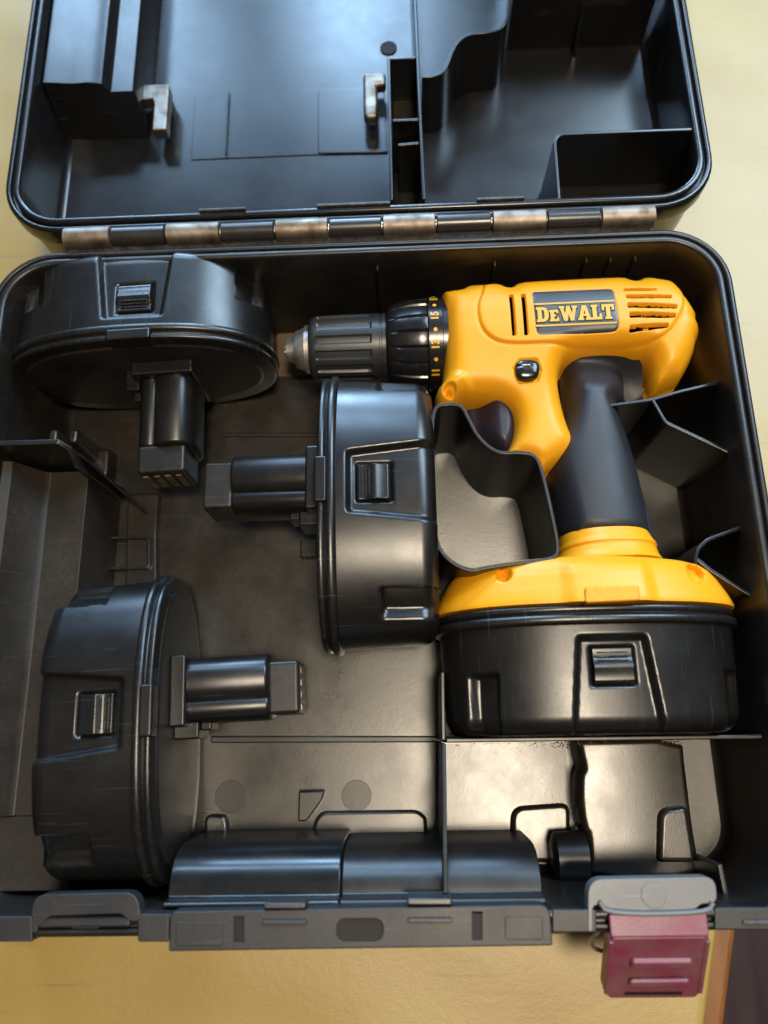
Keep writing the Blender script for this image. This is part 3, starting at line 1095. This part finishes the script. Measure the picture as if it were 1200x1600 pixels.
def drum_mesh():
    xs_ = list(np.concatenate([[-62, -61.9, -61.5, -60.8, -59.8, -58.5, -57, -55.3], np.linspace(-53.5, -12, 44), [-11, -10.4, -10]]))
    loops = []
    for x in xs_:
        e = max(0.0, (-53 - x) / 9.0)
        ins = 9.0 * (1 - math.sqrt(max(0, 1 - e * e))) if e > 0 else 0
        tap = 0.03 * (-10 - x) / 52
        lp = even_loop(BA * (1 - tap) - ins, BB * (1 - tap) - ins, x)
        Y, Z = lp[:, 1].copy(), lp[:, 2].copy()
        # channel on both broad sides
        w = 15.5 + 6.0 * (-10 - x) / 52
        inb = sstep(-1.6, 1.6, w - np.abs(Y - CB)) * sstep(-14.5, -17.5, x)
        onb = (np.abs(Z) > 20)
        dz = 4.2 * inb * onb
        # button well
        wl = sstep(-.8, .8, 10.6 - np.abs(Y - CB)) * sstep(-15.5 - 4, -16.6 - 4, x) * sstep(-39.6, -38.4, x) * onb
        dz = dz + 2.6 * wl
        Z = Z - np.sign(Z) * dz
        # notches near the narrow ends, open towards the pack's bottom
        for yc, hw in ((58, 6.5), (-68, 5.5)):
            nt_ = sstep(-1.1, 1.1, hw - np.abs(Y - yc)) * sstep(-31, -34, x) * (np.abs(Z) > 6)
            sc = 1 - nt_ * 5.0 / np.hypot(Y, Z)
            Y, Z = Y * sc, Z * (sc - nt_ * .06)
        lp[:, 1], lp[:, 2] = Y, Z
        loops.append(lp.tolist())
    # flange: two rolled rings
    for x, a in ((-9.8, .6), (-9.2, 2.6), (-8.4, 3.3), (-6.8, 3.5), (-5.4, 3.2), (-4.8, 2.2), (-4.5, 1.2), (-4.0, 1.0), (-3.4, 1.6), (-2.9, 2.1), (-1.2, 2.2), (-.4, 1.7), (0, .6)):
        loops.append(even_loop(BA + a - .6, BB + a - .6, x).tolist())
    return loft(loops)


def obj_l(name, vf, mat, parent, **kw):
    return obj(name, vf[0], vf[1], M[mat], parent, local=True, **kw)


def capsule_x(x0, x1, yc, zc, ry, rz, n=36, r_end=2.0, p=2.3):
    t = np.linspace(0, 2 * np.pi, n, endpoint=False)
    lp = []
    for x, k in ((x0, 0), (x1 - r_end, 0), (x1 - r_end * .4, r_end * .25), (x1, r_end * .8)):
        c, s = np.cos(t), np.sin(t)
        lp.append([(x, yc + (ry - k) * np.sign(a) * abs(a) ** (2 / p), zc + (rz - k) * np.sign(b) * abs(b) ** (2 / p)) for a, b in zip(c, s)])
    return loft(lp)


def bx(x0, x1, y0, y1, z0, z1):
    return box(x0, x1, y0, y1, z0, z1)


def build_pack_parts(root, stem=True):
    h = obj_l('housing', drum_mesh(), 'batt', root, sharp=60)
    # face plate, slightly sunk
    fp = []
    for x, k in ((-1, 6), (-.2, 6.2), (.7, 7.2), (.9, 9)):
        fp.append(even_loop(BA - k, BB - k, x, 200).tolist())
    obj_l('face_plate', loft(fp), 'battface', root)
    for sgn in (1, -1):
        zb = sgn * (BB - 5.4)
        # rocking release button: a ridged pad with a rolled lip
        pr_ = [(-37.8, -2), (-37.8, 1.2), (-36.8, 2.0), (-32.5, 2.3), (-31.2, 3.0), (-29.6, 3.2), (-28.2, 2.6), (-26.5, 1.4), (-24.5, 1.2), (-21.4, 1.6), (-20.8, 0.8), (-20.8, -2)]
        V = [(x, CB - 9.6, zb + sgn * z) for x, z in pr_] + [(x, CB + 9.6, zb + sgn * z) for x, z in pr_]
        n = len(pr_)
        b_ = obj_l('release_button', (V, [list(range(n)), list(range(n, 2 * n))[::-1]] + [[i, (i + 1) % n, n + (i + 1) % n, n + i] for i in range(n)]),
                   'button', root, bevel=.7, seg=3)
        for x in (-23.2, -25.2, -27.0):
            z0, z1 = sorted((zb + sgn * .6, zb + sgn * (2.2 if x > -26 else 2.9)))
            obj_l('grip_ridge', bx(x - .35, x + .35, CB - 7.6, CB + 7.6, z0, z1), 'button', b_, bevel=.25)
        z0, z1 = sorted((sgn * (BB - 6), sgn * (BB + 4.2)))
        obj_l('catch_clip', bx(-5.5, 1.2, CB - 12.5, CB + 12.5, z0, z1), 'stem', root, bevel=1.4, seg=3)
    if stem:
        # stem: two fused lobes on a stepped foot, ending in the terminal cap
        s_ = obj_l('stem', merge(capsule_x(0, 52, CY - 3.2, 0, 13.5, 19.5, p=2.6), capsule_x(0, 52, CY + 10.5, 0, 8.0, 15.5, p=2.4)), 'stem', root)
        obj_l('stem_collar', bx(.6, 9.5, CY - 17, CY + 20, -22, 22), 'stem', s_, bevel=1.6, seg=3)
        obj_l('stem_foot', merge(bx(.6, 14, CY + 17.5, CY + 26, -12, 10), bx(14.1, 20, CY + 17.5, CY + 22, -9, 7)), 'stem', s_, bevel=1.0)
        cap = obj_l('terminal_cap', bx(51, 68, CY - 11.5, CY + 16, -15, 14.5), 'battface', root, bevel=2.2, seg=4)
        for i in range(4):
            obj_l('terminal', bx(67.6, 68.6, CY - 8 + 6.4 * i, CY - 4.6 + 6.4 * i, -9, 10), 'hinge', cap, bevel=.4)


def children(o):
    return [c for c in bpy.data.objects if c.parent == o]


def copy_parts(src, dst):
    for ch in children(src):
        c = ch.copy()
        COL.objects.link(c)
        c.parent = dst
        for g_ in children(ch):
            q = g_.copy()
            COL.objects.link(q)
            q.parent = c


GR = 'loose battery packs lying in the case'
ZB = FL + 47.5
pk = empty('battery_pack', (-20.5, 41.5, ZB + 3), 'black battery pack left of the trigger bay, its stem pointing left', 'battery pack', GR, (0, 0, math.pi))
build_pack_parts(pk)
for loc, rot, lab in (((-101, -72, ZB - 4), (math.pi, 0, math.radians(2)), 'black battery pack near the front of the case, its stem pointing right to the middle'),
                      ((-131, 133, ZB), (math.pi, 0, math.radians(-88)), 'shiny black battery pack in the back left corner, its stem pointing to the front')):
    c = empty('battery_pack', loc, lab, 'battery pack', GR, rot)
    copy_parts(pk, c)

# ------------------------------------------------------------------ the drill
drill = empty('cordless_drill', (95, 80, FL), 'yellow and black cordless drill lying on its side with keyless chuck and battery fitted', 'drill')
ZC = 53.0
body_px = [(687, 461), (690, 457), (704, 456), (718, 455), (726, 450), (735, 447), (768, 446), (785, 449), (794, 455), (799, 450), (806, 446), (835, 443), (870, 441.5),
           (900, 440), (935, 438.5), (965, 437), (976, 438), (983, 443), (991, 443), (997, 438), (1010, 437), (1030, 441), (1046, 449), (1050, 457), (1062, 470), (1072, 484),
           (1079, 497), (1085, 505), (1083, 514), (1088, 521), (1089, 534), (1084, 545), (1083, 556), (1077, 572), (1068, 588), (1060, 600), (1040, 607), (1020, 616),
           (1014, 600), (1011, 580), (1003, 563), (993, 556), (975, 553.5), (940, 554), (900, 557), (886, 562), (878, 574), (876, 592), (880, 615), (886, 640), (893, 662),
           (902, 682), (904, 694), (897, 706), (880, 718), (862, 727), (848, 737), (838, 730), (825, 722), (800, 716), (787, 707), (797, 691), (803, 670), (802, 650),
           (796, 636), (785, 627), (768, 622), (740, 621), (722, 623), (712, 628), (700, 633), (686, 633), (680, 622), (681, 608), (689, 599), (692, 580), (691, 540), (689, 500)]
def body_edge(a, b):
    if a > 1040 or (a > 1018 and b > 590):
        return 67          # rounded tail
    if a < 700:
        return 72          # nose
    if b < 480:
        return 71          # upper edge of the barrel
    if a > 1000 and b > 560:
        return 69          # inside of the tail
    return 62 if b < 550 else 74


body_o = chaikin([tuple(P(a, b, body_edge(a, b))[:2]) for a, b in body_px], 1)
zt = 86.0
panel_o = chaikin(PL([(754, 455), (748, 470), (746, 488), (752, 514), (770, 531), (798, 537), (852, 535), (978, 531), (1028, 529), (1048, 516), (1060, 497), (1068, 482), (1072, 440), (1040, 415), (760, 425)], zt), 2)
slots = []
for x0, y0, x1, y1, w in ((798, 462, 803, 526, 5), (817, 461, 822, 525, 5.5)):
    slots.append((PL([(x0 - w / 2, y0), (x0 + w / 2, y0), (x1 + w / 2, y1), (x1 - w / 2, y1)], zt), 0))
for x0, x1, ya_, yb__, w in ((975, 1024, 454, 454, 3.2), (978, 1047, 466, 467, 4.5), (980, 1055, 480, 483, 6), (983, 1053, 495, 497, 7), (984, 1042, 515, 512, 7)):
    xm = (x0 + x1) / 2
    slots.append((PL([(x0, ya_ - w / 2), (xm, (ya_ + yb__) / 2 - w / 2 - 1), (x1, yb__ - w / 2), (x1, yb__ + w / 4), (xm, (ya_ + yb__) / 2 + w / 2 - .5), (x0, ya_ + w / 2)], zt), 1))
strut_x = (P(1004, 490, zt)[0], P(1014, 490, zt)[0])
label_o = roundcorner(PL([(831, 457), (957, 452), (967, 518), (838, 526)], zt), [2, 3, 4, 4], True)
scr = P(703, 606, 82)
scr2 = P(702, 611, 80)
swx = PL([(824, 574)], 85)[0]


class Field:
    """height profile over an outline, softened where the distance field has creases"""
    def __init__(self, outline, fun, step=1.0, blur=5, lo=2.0, hi=9.0):
        o = np.asarray(outline, float)
        self.x0, self.y0 = o.min(0) - 8
        nx, ny = ((o.max(0) + 8 - (self.x0, self.y0)) / step).astype(int) + 2
        self.step = step
        X, Y = np.meshgrid(self.x0 + step * np.arange(nx), self.y0 + step * np.arange(ny), indexing='ij')
        D = sdist(o, X, Y)
        m = (D > 0).astype(float)
        A = fun(X, Y, np.maximum(D, 0)) * m
        B, Wt = A.copy(), m.copy()
        for _ in range(blur):
            for ax in (0, 1):
                B = (np.roll(B, 1, ax) + 2 * B + np.roll(B, -1, ax)) / 4
                Wt = (np.roll(Wt, 1, ax) + 2 * Wt + np.roll(Wt, -1, ax)) / 4
        self.delta = (B / np.maximum(Wt, 1e-6) - A) * sstep(lo, hi, D)

    def __call__(self, X, Y):
        u = (np.asarray(X) - self.x0) / self.step
        v = (np.asarray(Y) - self.y0) / self.step
        i = np.clip(u.astype(int), 0, self.delta.shape[0] - 2)
        j = np.clip(v.astype(int), 0, self.delta.shape[1] - 2)
        a, b = np.clip(u - i, 0, 1), np.clip(v - j, 0, 1)
        g = self.delta
        return g[i, j] * (1 - a) * (1 - b) + g[i + 1, j] * a * (1 - b) + g[i, j + 1] * (1 - a) * b + g[i + 1, j + 1] * a * b


def body_raw(X, Y, d):
    t = np.clip(d / 13.0, 0, 1)
    return body_H(X, Y) * (1 - (1 - t) ** 2.5) ** (1 / 2.5)


def body_base(X, Y, d, H):
    return ZC + body_raw(X, Y, d) + body_soft(X, Y) - 6.0 * sstep(152, 186, Y) * np.clip(d / 8, 0, 1)


def body_H(X, Y):
    return 27.5 + 6.5 * sstep(95, 145, Y)


body_soft = Field(body_o, body_raw, 1.0, 9, 1.5, 7.0)


def body_top(X, Y, d, detail=True):
    Z = body_base(X, Y, d, body_H(X, Y))
    pd = sdist(panel_o, X, Y)
    Z = Z + 1.5 * sstep(-.8, .8, pd) - 0.9 * np.exp(-(pd / 1.1) ** 2)
    # shallow dish for the name plate
    ld = sdist(label_o, X, Y)
    Z = Z - 0.7 * sstep(-.6, .4, ld)
    if detail:
        r = np.hypot(X - scr[0], Y - scr[1])
        Z = Z - 4.0 * sstep(4.2, 2.6, r) - 4 * sstep(1.6, .9, np.hypot(X - scr2[0], Y - scr2[1]))
        Z = Z + 2.2 * sstep(13, 7.5, np.hypot(X - scr[0] - 2, Y - scr[1] + 1)) - 0 * r
        # soft crease from the nose down the front of the handle
        Z = Z + 1.2 * np.exp(-((Y - P(760, 600, 80)[1]) / 6.0) ** 2) * sstep(P(790, 600, 80)[0], P(700, 600, 80)[0], X)
        for o_, kind in slots:
            sd = sdist(o_, X, Y)
            dep = 3.5 * sstep(-.45, .25, sd)
            if kind:
                dep = np.where((X > strut_x[0]) & (X < strut_x[1]), np.minimum(dep, 4.0), dep)
            Z = Z - dep
        bd = sdist(PL([(806, 572), (814, 561), (838, 560), (845, 574), (840, 588), (814, 590)], 86), X, Y)
        Z = Z - 1.6 * np.exp(-(bd / 1.2) ** 2) * (bd < 1)
    return Z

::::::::

> Written instruction: Repeat the lines above, starting at the first and stopping after the line that holds "return loft(loops)", with the pictures left out.

> Answer:
Keep writing the Blender script for this image. This is part 3, starting at line 1095. This part finishes the script. Measure the picture as if it were 1200x1600 pixels.
def drum_mesh():
    xs_ = list(np.concatenate([[-62, -61.9, -61.5, -60.8, -59.8, -58.5, -57, -55.3], np.linspace(-53.5, -12, 44), [-11, -10.4, -10]]))
    loops = []
    for x in xs_:
        e = max(0.0, (-53 - x) / 9.0)
        ins = 9.0 * (1 - math.sqrt(max(0, 1 - e * e))) if e > 0 else 0
        tap = 0.03 * (-10 - x) / 52
        lp = even_loop(BA * (1 - tap) - ins, BB * (1 - tap) - ins, x)
        Y, Z = lp[:, 1].copy(), lp[:, 2].copy()
        # channel on both broad sides
        w = 15.5 + 6.0 * (-10 - x) / 52
        inb = sstep(-1.6, 1.6, w - np.abs(Y - CB)) * sstep(-14.5, -17.5, x)
        onb = (np.abs(Z) > 20)
        dz = 4.2 * inb * onb
        # button well
        wl = sstep(-.8, .8, 10.6 - np.abs(Y - CB)) * sstep(-15.5 - 4, -16.6 - 4, x) * sstep(-39.6, -38.4, x) * onb
        dz = dz + 2.6 * wl
        Z = Z - np.sign(Z) * dz
        # notches near the narrow ends, open towards the pack's bottom
        for yc, hw in ((58, 6.5), (-68, 5.5)):
            nt_ = sstep(-1.1, 1.1, hw - np.abs(Y - yc)) * sstep(-31, -34, x) * (np.abs(Z) > 6)
            sc = 1 - nt_ * 5.0 / np.hypot(Y, Z)
            Y, Z = Y * sc, Z * (sc - nt_ * .06)
        lp[:, 1], lp[:, 2] = Y, Z
        loops.append(lp.tolist())
    # flange: two rolled rings
    for x, a in ((-9.8, .6), (-9.2, 2.6), (-8.4, 3.3), (-6.8, 3.5), (-5.4, 3.2), (-4.8, 2.2), (-4.5, 1.2), (-4.0, 1.0), (-3.4, 1.6), (-2.9, 2.1), (-1.2, 2.2), (-.4, 1.7), (0, .6)):
        loops.append(even_loop(BA + a - .6, BB + a - .6, x).tolist())
    return loft(loops)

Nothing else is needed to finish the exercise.